_DATA EXTRACT:_
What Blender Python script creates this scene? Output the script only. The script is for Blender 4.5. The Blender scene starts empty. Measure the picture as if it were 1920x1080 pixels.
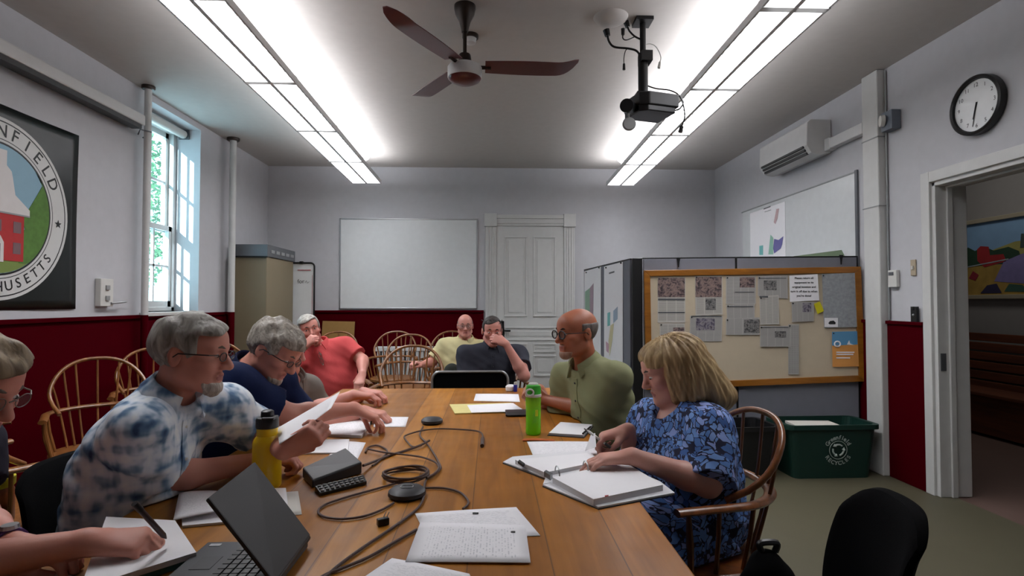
import bpy, math, random
import numpy as np
from mathutils import Vector, Matrix
random.seed(7)
SC = bpy.context.scene
COL = SC.collection
# ------------------------------------------------------------------ camera geometry (a 1920x1080 frame)
FOC, CAMH = 1040.0, 1.33
_ps, _th = math.atan(39 / FOC), math.atan(27 / FOC)
FW = np.array([math.sin(_ps) * math.cos(_th), math.cos(_ps) * math.cos(_th), math.sin(_th)])
RT = np.array([math.cos(_ps), -math.sin(_ps), 0.0])
UP = np.cross(RT, FW)
CAMP = np.array([0, 0, CAMH])
def ray(u, v): return FW + RT * (u - 960) / FOC + UP * (540 - v) / FOC
def onx(u, v, x): d = ray(u, v); return CAMP + d * (x / d[0])
def ony(u, v, y): d = ray(u, v); return CAMP + d * (y / d[1])
def onz(u, v, z): d = ray(u, v); return CAMP + d * ((z - CAMH) / d[2])
def V3(*a): return np.array(a, float)
def nrm(a): a = np.array(a, float); return a / np.linalg.norm(a)
# ------------------------------------------------------------------ materials
def lin(c):
    return tuple(((x / 255.0) / 12.92 if x / 255.0 <= .04045 else ((x / 255.0 + .055) / 1.055) ** 2.4) for x in c)
MATS = {}
def newmat(name):
    m = bpy.data.materials.new(name); m.use_nodes = True
    nt = m.node_tree; b = nt.nodes['Principled BSDF']
    return m, nt, b
def mat(name, col, rough=.6, metal=0.0, var=.06, scale=14.0, bump=0.0, bscale=120.0, spec=.5, coat=0.0, stretch=(1, 1, 1)):
    """plain painted / cloth / metal surface with a little procedural variation; col in sRGB 0..255"""
    if name in MATS: return MATS[name]
    m, nt, b = newmat(name); N, L = nt.nodes, nt.links
    c = lin(col)
    tc = N.new('ShaderNodeTexCoord'); mp = N.new('ShaderNodeMapping'); mp.inputs['Scale'].default_value = stretch
    L.new(tc.outputs['Object'], mp.inputs['Vector'])
    nz = N.new('ShaderNodeTexNoise'); nz.inputs['Scale'].default_value = scale; nz.inputs['Detail'].default_value = 4
    L.new(mp.outputs[0], nz.inputs['Vector'])
    mx = N.new('ShaderNodeMix'); mx.data_type = 'RGBA'
    mx.inputs[6].default_value = (*[x * (1 - var) for x in c], 1); mx.inputs[7].default_value = (*[min(1, x * (1 + var)) for x in c], 1)
    L.new(nz.outputs['Fac'], mx.inputs[0]); L.new(mx.outputs[2], b.inputs['Base Color'])
    b.inputs['Roughness'].default_value = rough; b.inputs['Metallic'].default_value = metal
    b.inputs['Specular IOR Level'].default_value = spec
    if coat: b.inputs['Coat Weight'].default_value = coat; b.inputs['Coat Roughness'].default_value = .15
    if bump:
        n2 = N.new('ShaderNodeTexNoise'); n2.inputs['Scale'].default_value = bscale; n2.inputs['Detail'].default_value = 5
        L.new(mp.outputs[0], n2.inputs['Vector'])
        bp = N.new('ShaderNodeBump'); bp.inputs['Strength'].default_value = bump; bp.inputs['Distance'].default_value = .004
        L.new(n2.outputs['Fac'], bp.inputs['Height']); L.new(bp.outputs[0], b.inputs['Normal'])
    MATS[name] = m; return m
def emit(name, col, s):
    if name in MATS: return MATS[name]
    m, nt, b = newmat(name)
    b.inputs['Base Color'].default_value = (.8, .8, .8, 1)
    b.inputs['Emission Color'].default_value = (*lin(col), 1); b.inputs['Emission Strength'].default_value = s
    MATS[name] = m; return m
def ramp(nt, stops, interp='LINEAR'):
    r = nt.nodes.new('ShaderNodeValToRGB'); e = r.color_ramp.elements; r.color_ramp.interpolation = interp
    while len(e) < len(stops): e.new(.5)
    for k, (p, c) in enumerate(stops):
        e[k].position = p; e[k].color = (*lin(c), 1)
    return r
def wood(name, dark, light, axis=1, rough=.35, scale=6.0, coat=.3, bump=.05):
    if name in MATS: return MATS[name]
    m, nt, b = newmat(name); N, L = nt.nodes, nt.links
    tc = N.new('ShaderNodeTexCoord'); mp = N.new('ShaderNodeMapping')
    s = [scale * 4] * 3; s[axis] = scale * .35; mp.inputs['Scale'].default_value = s
    L.new(tc.outputs['Object'], mp.inputs['Vector'])
    nz = N.new('ShaderNodeTexNoise'); nz.inputs['Scale'].default_value = 1.0; nz.inputs['Detail'].default_value = 6; nz.inputs['Roughness'].default_value = .62
    nz.inputs['Distortion'].default_value = .6
    L.new(mp.outputs[0], nz.inputs['Vector'])
    r = ramp(nt, [(.28, dark), (.72, light)]); L.new(nz.outputs['Fac'], r.inputs[0]); L.new(r.outputs[0], b.inputs['Base Color'])
    b.inputs['Roughness'].default_value = rough; b.inputs['Coat Weight'].default_value = coat; b.inputs['Coat Roughness'].default_value = .2
    bp = N.new('ShaderNodeBump'); bp.inputs['Strength'].default_value = bump; bp.inputs['Distance'].default_value = .003
    L.new(nz.outputs['Fac'], bp.inputs['Height']); L.new(bp.outputs[0], b.inputs['Normal'])
    MATS[name] = m; return m
# ------------------------------------------------------------------ object helpers
def tag(o, label=None, cat=None, group=None, kind=None):
    if label: o['label'] = label
    if cat: o['category'] = cat
    if group: o['group'] = group
    if kind: o['kind'] = kind
    return o
def thing(name, label, cat, loc=(0, 0, 0), rotz=0.0, group=None):
    o = bpy.data.objects.new(name, None); COL.objects.link(o); o.empty_display_size = .1
    o.location = tuple(float(x) for x in loc); o.rotation_euler = (0, 0, rotz)
    return tag(o, label, cat, group)
class MB:
    def __init__(s): s.v = []; s.f = []; s.m = []
    def add(s, vs, fs, mi=0):
        b = len(s.v); s.v.extend([tuple(map(float, p)) for p in vs])
        for f in fs: s.f.append(tuple(b + i for i in f)); s.m.append(mi)
        return s
    def box(s, c, d, R=None, mi=0):
        c = V3(*c); hx, hy, hz = [x / 2 for x in d]
        P = [V3(x, y, z) for z in (-hz, hz) for y in (-hy, hy) for x in (-hx, hx)]
        if R is not None: P = [R @ p for p in P]
        return s.add([c + p for p in P], [(0, 2, 3, 1), (4, 5, 7, 6), (0, 1, 5, 4), (2, 6, 7, 3), (0, 4, 6, 2), (1, 3, 7, 5)], mi)
    def bb(s, lo, hi, mi=0):
        return s.box([(a + b) / 2 for a, b in zip(lo, hi)], [b - a for a, b in zip(lo, hi)], None, mi)
    def slab(s, quad, t, n=None, mi=0):
        """prism of thickness t over a polygon of 3-D points (extruded along its normal / n)"""
        q = [V3(*p) for p in quad]
        if n is None: n = nrm(np.cross(q[1] - q[0], q[2] - q[0]))
        n = V3(*n); k = len(q)
        if np.dot(np.cross(q[1] - q[0], q[2] - q[1]), n) < 0: q = q[::-1]
        P = q + [p + n * t for p in q]
        F = [tuple(range(k))[::-1], tuple(range(k, 2 * k))] + [(i, (i + 1) % k, k + (i + 1) % k, k + i) for i in range(k)]
        return s.add(P, F, mi)
    def tube(s, pts, r, n=10, closed=False, mi=0, flat=1.0, cap=True):
        P = [V3(*p) for p in pts]; k = len(P)
        R = [r] * k if np.isscalar(r) else list(r)
        T = []
        for i in range(k):
            a = P[(i - 1) % k] if (closed or i > 0) else P[i]; b = P[(i + 1) % k] if (closed or i < k - 1) else P[i]
            T.append(nrm(b - a))
        ref = V3(0, 0, 1) if abs(T[0][2]) < .9 else V3(1, 0, 0)
        A = nrm(np.cross(T[0], ref)); rings = []
        for i in range(k):
            A = nrm(A - T[i] * np.dot(A, T[i])); B = np.cross(T[i], A)
            rings.append([P[i] + R[i] * (A * math.cos(t) + B * flat * math.sin(t)) for t in [2 * math.pi * j / n for j in range(n)]])
        vs = [p for q in rings for p in q]; fs = []
        for i in range(k if closed else k - 1):
            a, b = i * n, ((i + 1) % k) * n
            for j in range(n): fs.append((a + j, a + (j + 1) % n, b + (j + 1) % n, b + j))
        if not closed and cap: fs += [tuple(range(n))[::-1], tuple((k - 1) * n + j for j in range(n))]
        return s.add(vs, fs, mi)
    def cyl(s, a, b, r0, r1=None, n=20, mi=0):
        return s.tube([a, b], [r0, r0 if r1 is None else r1], n, mi=mi)
    def lathe(s, prof, c=(0, 0, 0), n=28, mi=0, R=None, cap=True):
        c = V3(*c); vs = []
        for r, z in prof:
            for j in range(n):
                t = 2 * math.pi * j / n; p = V3(r * math.cos(t), r * math.sin(t), z)
                vs.append(c + (R @ p if R is not None else p))
        fs = []; k = len(prof)
        for i in range(k - 1):
            for j in range(n): fs.append((i * n + j, i * n + (j + 1) % n, (i + 1) * n + (j + 1) % n, (i + 1) * n + j))
        if cap: fs += [tuple(range(n))[::-1], tuple((k - 1) * n + j for j in range(n))]
        return s.add(vs, fs, mi)
    def ball(s, c, r, n=14, mi=0, sc=(1, 1, 1), F=None):
        pr = [(max(1e-4, math.sin(math.pi * i / n)) * r, -math.cos(math.pi * i / n) * r) for i in range(n + 1)]
        return s.lathe(pr, c, 2 * n, mi, np.diag(sc) if F is None else F @ np.diag(sc))
    def build(s, name, m, parent=None, smooth=False, bevel=0.0, world=True, seg=2):
        off = V3(*parent_loc(parent)) if (parent is not None and world) else V3(0, 0, 0)
        me = bpy.data.meshes.new(name)
        me.from_pydata([tuple(V3(*p) - off) for p in s.v], [], s.f)
        for mm in (m if isinstance(m, (list, tuple)) else [m]): me.materials.append(mm)
        me.polygons.foreach_set('material_index', s.m)
        if smooth:
            me.polygons.foreach_set('use_smooth', [True] * len(s.f))
            try: me.set_sharp_from_angle(angle=math.radians(40))
            except Exception: pass
        o = bpy.data.objects.new(name, me); COL.objects.link(o)
        if parent is not None: o.parent = parent
        if bevel:
            b = o.modifiers.new('bevel', 'BEVEL'); b.width = bevel; b.segments = seg; b.limit_method = 'ANGLE'
        return o
def parent_loc(p):
    t = V3(0, 0, 0)
    while p is not None: t = t + V3(*p.location); p = p.parent
    return t
def single(mb, name, m, label, cat, group=None, origin=None, **kw):
    """a top-level thing that is one mesh; its origin moves to its base"""
    P = np.array(mb.v); o0 = V3(*origin) if origin is not None else V3((P[:, 0].min() + P[:, 0].max()) / 2, (P[:, 1].min() + P[:, 1].max()) / 2, P[:, 2].min())
    mb.v = [tuple(p) for p in P - o0]
    o = mb.build(name, m, **kw); o.location = tuple(o0)
    return tag(o, label, cat, group)
def struct(mb, name, m, parent=None, **kw):
    o = mb.build(name, m, parent, **kw)
    if parent is None: o['kind'] = 'structure'
    return o
def dup(root, loc, rotz, label=None, group=None):
    r = root.copy(); COL.objects.link(r); r.location = tuple(loc); r.rotation_euler = (0, 0, rotz)
    if label: r['label'] = label
    if group: r['group'] = group
    for ch in list(root.children):
        c = ch.copy(); COL.objects.link(c); c.parent = r
        for g in ch.children:
            d = g.copy(); COL.objects.link(d); d.parent = c
    return r
def spline(pts, n=8, closed=False):
    """Catmull-Rom through points"""
    P = [V3(*p) for p in pts]; k = len(P); out = []
    for i in range(k if closed else k - 1):
        if closed: a, b, c, d = P[i - 1], P[i], P[(i + 1) % k], P[(i + 2) % k]
        else: a, b, c, d = P[max(i - 1, 0)], P[i], P[i + 1], P[min(i + 2, k - 1)]
        for j in range(n):
            t = j / n
            out.append(.5 * ((2 * b) + (c - a) * t + (2 * a - 5 * b + 4 * c - d) * t * t + (3 * b - a - 3 * c + d) * t ** 3))
    if not closed: out.append(P[-1])
    return out
def glyphs(txt, size, bold=0.0):
    """outline mesh (verts, faces) of a text string, centred, in the xy plane"""
    cu = bpy.data.curves.new('lettering_outline', 'FONT'); cu.body = txt; cu.size = size; cu.align_x = 'CENTER'; cu.align_y = 'CENTER'
    cu.resolution_u = 3; cu.offset = bold
    o = bpy.data.objects.new('lettering_outline', cu); COL.objects.link(o)
    me = bpy.data.meshes.new_from_object(o.evaluated_get(bpy.context.evaluated_depsgraph_get()))
    vs = [V3(*v.co) for v in me.vertices]; fs = [tuple(p.vertices) for p in me.polygons]
    bpy.data.objects.remove(o); bpy.data.curves.remove(cu); bpy.data.meshes.remove(me)
    return vs, fs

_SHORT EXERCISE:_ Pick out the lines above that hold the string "scene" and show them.

_SOLVED EXERCISE:_
What Blender Python script creates this scene? Output the script only. The script is for Blender 4.5. The Blender scene starts empty. Measure the picture as if it were 1920x1080 pixels.
SC = bpy.context.scene